### Dataset content:
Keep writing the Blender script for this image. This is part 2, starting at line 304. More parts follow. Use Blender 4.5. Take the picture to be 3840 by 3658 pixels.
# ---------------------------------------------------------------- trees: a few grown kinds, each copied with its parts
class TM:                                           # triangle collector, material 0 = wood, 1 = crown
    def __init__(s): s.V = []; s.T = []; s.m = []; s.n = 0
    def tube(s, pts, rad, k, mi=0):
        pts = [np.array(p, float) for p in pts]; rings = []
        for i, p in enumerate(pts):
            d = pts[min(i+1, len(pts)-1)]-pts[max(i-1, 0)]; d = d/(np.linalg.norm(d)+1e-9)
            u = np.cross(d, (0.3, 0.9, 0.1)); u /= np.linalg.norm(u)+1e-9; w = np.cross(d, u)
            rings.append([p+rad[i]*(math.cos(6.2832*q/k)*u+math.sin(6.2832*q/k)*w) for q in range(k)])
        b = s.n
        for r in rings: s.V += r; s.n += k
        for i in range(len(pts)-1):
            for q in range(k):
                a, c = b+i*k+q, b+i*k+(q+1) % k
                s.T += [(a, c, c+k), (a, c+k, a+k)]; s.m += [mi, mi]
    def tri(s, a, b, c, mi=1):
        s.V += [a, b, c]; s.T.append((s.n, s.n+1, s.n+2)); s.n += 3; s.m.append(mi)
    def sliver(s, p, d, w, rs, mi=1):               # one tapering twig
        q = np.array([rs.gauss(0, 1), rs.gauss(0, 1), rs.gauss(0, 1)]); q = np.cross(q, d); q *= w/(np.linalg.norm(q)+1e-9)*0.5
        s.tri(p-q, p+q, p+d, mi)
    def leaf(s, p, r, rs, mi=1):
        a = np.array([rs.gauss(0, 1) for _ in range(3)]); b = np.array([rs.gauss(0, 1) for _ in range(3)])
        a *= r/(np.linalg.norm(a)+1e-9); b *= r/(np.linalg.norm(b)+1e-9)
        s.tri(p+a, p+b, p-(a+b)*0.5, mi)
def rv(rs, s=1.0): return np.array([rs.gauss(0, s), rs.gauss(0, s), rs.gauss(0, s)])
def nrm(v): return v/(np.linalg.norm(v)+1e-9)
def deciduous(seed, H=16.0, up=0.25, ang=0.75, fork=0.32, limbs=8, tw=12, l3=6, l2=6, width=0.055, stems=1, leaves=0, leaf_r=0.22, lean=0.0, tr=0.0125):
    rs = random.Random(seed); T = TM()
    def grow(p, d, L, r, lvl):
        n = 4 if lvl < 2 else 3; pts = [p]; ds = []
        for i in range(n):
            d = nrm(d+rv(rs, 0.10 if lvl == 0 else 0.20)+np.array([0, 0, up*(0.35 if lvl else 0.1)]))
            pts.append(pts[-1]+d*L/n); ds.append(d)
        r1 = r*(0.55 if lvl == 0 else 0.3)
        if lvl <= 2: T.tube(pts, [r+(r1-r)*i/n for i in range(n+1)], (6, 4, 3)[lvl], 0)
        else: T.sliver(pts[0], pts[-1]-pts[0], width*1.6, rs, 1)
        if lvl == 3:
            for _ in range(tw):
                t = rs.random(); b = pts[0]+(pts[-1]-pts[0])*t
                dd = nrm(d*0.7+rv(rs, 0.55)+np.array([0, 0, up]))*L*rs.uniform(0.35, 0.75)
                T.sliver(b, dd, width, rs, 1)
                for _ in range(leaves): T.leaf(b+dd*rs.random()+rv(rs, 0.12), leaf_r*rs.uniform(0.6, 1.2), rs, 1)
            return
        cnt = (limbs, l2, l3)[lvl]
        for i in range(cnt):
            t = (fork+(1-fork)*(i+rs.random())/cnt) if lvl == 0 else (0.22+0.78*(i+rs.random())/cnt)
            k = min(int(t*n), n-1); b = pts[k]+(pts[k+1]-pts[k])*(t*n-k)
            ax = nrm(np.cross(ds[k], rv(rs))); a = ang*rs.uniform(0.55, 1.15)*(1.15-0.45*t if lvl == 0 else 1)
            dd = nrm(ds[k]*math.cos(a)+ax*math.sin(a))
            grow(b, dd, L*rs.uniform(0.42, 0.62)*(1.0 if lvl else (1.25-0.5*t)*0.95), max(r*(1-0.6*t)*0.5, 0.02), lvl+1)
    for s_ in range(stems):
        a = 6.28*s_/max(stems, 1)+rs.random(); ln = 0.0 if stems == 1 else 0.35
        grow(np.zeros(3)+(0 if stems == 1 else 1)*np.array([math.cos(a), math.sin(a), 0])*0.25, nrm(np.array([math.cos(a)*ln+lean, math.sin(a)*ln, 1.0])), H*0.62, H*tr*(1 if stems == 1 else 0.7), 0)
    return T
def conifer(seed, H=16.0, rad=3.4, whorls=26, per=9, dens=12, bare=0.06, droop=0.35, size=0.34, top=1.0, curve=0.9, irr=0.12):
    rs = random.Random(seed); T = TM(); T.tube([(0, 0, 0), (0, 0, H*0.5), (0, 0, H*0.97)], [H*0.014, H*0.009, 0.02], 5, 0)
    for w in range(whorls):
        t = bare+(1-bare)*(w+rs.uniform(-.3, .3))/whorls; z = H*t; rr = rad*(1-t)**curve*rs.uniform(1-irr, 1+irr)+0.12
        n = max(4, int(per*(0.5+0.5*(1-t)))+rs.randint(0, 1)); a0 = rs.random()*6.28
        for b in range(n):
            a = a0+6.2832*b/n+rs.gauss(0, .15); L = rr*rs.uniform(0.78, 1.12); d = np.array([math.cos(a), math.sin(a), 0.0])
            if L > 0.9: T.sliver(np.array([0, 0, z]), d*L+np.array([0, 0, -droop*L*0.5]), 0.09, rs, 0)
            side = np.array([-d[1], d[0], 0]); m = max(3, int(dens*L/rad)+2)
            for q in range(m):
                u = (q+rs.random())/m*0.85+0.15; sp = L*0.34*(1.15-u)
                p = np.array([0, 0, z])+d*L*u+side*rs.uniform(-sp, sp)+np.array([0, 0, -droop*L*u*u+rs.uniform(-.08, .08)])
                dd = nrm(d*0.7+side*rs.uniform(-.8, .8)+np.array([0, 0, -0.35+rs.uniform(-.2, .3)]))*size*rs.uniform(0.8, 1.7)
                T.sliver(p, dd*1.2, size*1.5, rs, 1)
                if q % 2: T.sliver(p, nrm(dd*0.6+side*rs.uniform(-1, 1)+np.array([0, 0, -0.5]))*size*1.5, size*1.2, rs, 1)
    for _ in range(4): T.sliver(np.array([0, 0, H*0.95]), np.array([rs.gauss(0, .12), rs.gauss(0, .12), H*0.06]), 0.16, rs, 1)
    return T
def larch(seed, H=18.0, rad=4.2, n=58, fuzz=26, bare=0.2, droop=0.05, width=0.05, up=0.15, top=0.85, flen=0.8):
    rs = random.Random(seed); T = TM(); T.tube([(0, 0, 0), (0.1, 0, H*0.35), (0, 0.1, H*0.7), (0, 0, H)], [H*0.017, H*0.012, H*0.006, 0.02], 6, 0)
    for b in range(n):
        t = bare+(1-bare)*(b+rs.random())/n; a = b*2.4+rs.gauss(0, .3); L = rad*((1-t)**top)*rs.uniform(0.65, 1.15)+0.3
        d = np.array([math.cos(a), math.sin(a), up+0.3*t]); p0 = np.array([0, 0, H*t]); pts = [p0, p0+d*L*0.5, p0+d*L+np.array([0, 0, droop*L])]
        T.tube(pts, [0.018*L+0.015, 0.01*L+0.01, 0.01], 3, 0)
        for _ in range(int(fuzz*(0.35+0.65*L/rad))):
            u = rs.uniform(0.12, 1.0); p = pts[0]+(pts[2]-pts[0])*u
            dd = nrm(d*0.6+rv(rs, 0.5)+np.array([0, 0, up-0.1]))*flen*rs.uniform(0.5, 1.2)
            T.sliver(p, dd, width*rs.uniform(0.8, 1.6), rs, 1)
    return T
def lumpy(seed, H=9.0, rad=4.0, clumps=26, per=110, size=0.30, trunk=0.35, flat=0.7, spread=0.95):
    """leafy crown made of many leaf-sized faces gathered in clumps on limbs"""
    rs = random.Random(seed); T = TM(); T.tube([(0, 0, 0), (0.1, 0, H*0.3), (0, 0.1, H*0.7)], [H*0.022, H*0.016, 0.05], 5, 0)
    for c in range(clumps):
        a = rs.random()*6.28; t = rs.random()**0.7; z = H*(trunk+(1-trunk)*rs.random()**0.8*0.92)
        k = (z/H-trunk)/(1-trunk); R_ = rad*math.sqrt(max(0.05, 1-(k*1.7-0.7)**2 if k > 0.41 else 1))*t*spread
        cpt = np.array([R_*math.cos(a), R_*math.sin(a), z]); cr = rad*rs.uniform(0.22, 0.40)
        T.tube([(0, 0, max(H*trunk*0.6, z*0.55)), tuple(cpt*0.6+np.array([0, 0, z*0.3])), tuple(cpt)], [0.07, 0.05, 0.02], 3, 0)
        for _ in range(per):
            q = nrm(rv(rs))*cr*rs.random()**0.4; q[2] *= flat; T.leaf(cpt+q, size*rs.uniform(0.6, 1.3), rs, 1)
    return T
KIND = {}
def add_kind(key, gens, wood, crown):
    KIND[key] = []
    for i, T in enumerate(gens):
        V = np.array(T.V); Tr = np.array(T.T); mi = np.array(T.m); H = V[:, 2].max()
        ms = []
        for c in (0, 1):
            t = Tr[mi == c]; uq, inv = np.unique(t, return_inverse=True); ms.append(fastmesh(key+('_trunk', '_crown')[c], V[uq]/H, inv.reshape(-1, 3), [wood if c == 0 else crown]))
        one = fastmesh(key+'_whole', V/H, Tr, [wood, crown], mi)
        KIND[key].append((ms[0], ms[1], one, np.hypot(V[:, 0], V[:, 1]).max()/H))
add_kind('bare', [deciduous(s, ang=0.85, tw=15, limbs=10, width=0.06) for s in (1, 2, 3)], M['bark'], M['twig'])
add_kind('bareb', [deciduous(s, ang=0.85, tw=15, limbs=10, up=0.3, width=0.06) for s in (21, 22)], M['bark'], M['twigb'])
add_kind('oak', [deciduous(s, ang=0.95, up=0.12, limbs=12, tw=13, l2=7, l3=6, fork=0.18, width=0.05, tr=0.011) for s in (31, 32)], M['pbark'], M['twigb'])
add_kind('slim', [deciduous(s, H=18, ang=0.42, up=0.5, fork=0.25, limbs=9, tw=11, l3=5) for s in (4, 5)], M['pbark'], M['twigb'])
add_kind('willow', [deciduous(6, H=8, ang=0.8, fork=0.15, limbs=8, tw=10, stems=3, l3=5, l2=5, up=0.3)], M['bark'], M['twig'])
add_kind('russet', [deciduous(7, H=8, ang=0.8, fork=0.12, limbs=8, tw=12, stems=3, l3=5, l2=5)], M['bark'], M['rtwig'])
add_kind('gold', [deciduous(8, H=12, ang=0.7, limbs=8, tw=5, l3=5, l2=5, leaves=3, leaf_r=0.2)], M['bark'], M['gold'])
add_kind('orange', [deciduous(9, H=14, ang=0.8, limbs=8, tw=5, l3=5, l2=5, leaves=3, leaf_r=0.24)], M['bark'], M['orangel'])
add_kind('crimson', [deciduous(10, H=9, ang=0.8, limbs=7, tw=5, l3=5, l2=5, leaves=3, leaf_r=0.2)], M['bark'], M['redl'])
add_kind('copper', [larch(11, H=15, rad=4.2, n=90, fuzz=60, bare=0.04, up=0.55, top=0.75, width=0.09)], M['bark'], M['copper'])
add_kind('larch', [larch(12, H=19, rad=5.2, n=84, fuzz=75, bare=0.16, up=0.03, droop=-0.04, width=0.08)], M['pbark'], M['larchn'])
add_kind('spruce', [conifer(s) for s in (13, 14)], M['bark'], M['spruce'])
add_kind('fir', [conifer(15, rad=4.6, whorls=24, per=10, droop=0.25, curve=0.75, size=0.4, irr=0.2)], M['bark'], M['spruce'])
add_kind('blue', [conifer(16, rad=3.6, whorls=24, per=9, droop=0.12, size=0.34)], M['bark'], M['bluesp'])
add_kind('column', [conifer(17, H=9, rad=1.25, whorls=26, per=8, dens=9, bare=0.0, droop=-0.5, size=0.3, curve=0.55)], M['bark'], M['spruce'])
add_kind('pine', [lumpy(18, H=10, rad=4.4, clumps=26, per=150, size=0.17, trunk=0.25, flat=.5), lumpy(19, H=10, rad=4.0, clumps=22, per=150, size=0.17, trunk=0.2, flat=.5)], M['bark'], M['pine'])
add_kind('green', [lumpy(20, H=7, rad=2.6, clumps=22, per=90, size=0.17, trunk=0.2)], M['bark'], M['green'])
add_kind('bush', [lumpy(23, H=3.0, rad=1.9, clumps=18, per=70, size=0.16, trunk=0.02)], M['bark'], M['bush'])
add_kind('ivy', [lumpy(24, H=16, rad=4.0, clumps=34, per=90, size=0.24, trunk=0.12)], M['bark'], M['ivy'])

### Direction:
Read the lines above. Gather those in which the string "parts" is found.

### Answer to the exercise:
Keep writing the Blender script for this image. This is part 2, starting at line 304. More parts follow. Use Blender 4.5. Take the picture to be 3840 by 3658 pixels.
# ---------------------------------------------------------------- trees: a few grown kinds, each copied with its parts